Counterion-Induced Tailoring of Energy Transfer in Hydrothermally Grown Nanostructured ZnO for Photocatalysis

Abstract

Morphological tailoring of zinc oxide (ZnO) nanostructures, viz., nanogranules, hexagonal pillars, and nanorods, has been demonstrated using the hydrothermal method by varying the precursor salts of zinc. Counterions of precursor salts, such as zinc chloride, zinc acetate, and zinc nitrate, are found to influence nucleation and growth of the nanostructures. Determination of crystalline and morphological properties of different nanostructures has been carried out by using X-ray diffraction and field emission scanning electron microscopy. The X-ray photoelectron spectroscopy technique is used for the investigation in a comparative surface study of ZnO nanostructures, and possible growth mechanisms of different nanostructures have been described. Bandgap and Urbach energies of the materials are also affected by the counterions of the precursor salts. Fourier transform infrared spectra of ZnO nanostructures show shifting of band positions of the functional group caused by variation of the precursor salt. Features of photoluminescence emission spectra of the ZnO nanostructures are ascribed to the association of different defect states due to the change of counterions. Moreover, the variation of precursor salts also influences the efficiency of Förster resonance energy transfer between the donor (ZnO) and acceptor (MB dye). ZnO with different nanostructures exhibits commendable photocatalysis degradation efficiency toward methylene blue dye (MB dye).

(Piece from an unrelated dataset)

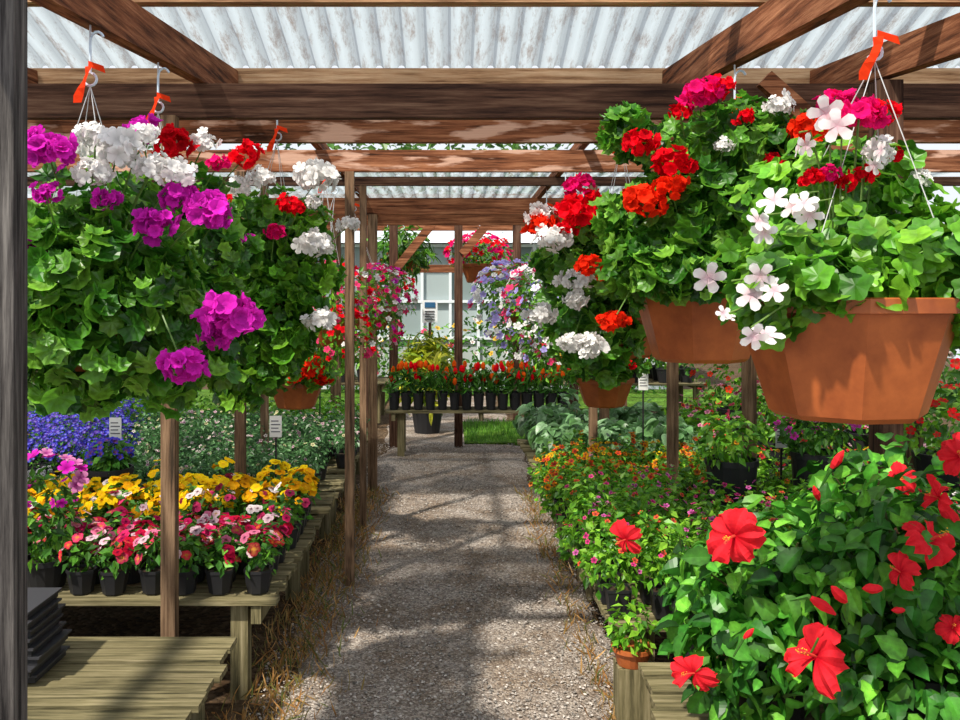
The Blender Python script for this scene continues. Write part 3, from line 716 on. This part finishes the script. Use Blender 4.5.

Thus, the emission property and photocatalytic property of the ZnO nanostructures can be tuned by the variation of precursor salts. In this work, the role of counterions is established as a tool to control the ZnO nanostructures along with achieving control over the defect state emissions. This work not only establishes a relation between defects and photocatalysis, but also it deals with the variation of oxygen defects induced by the counterions of the zinc precursor salts.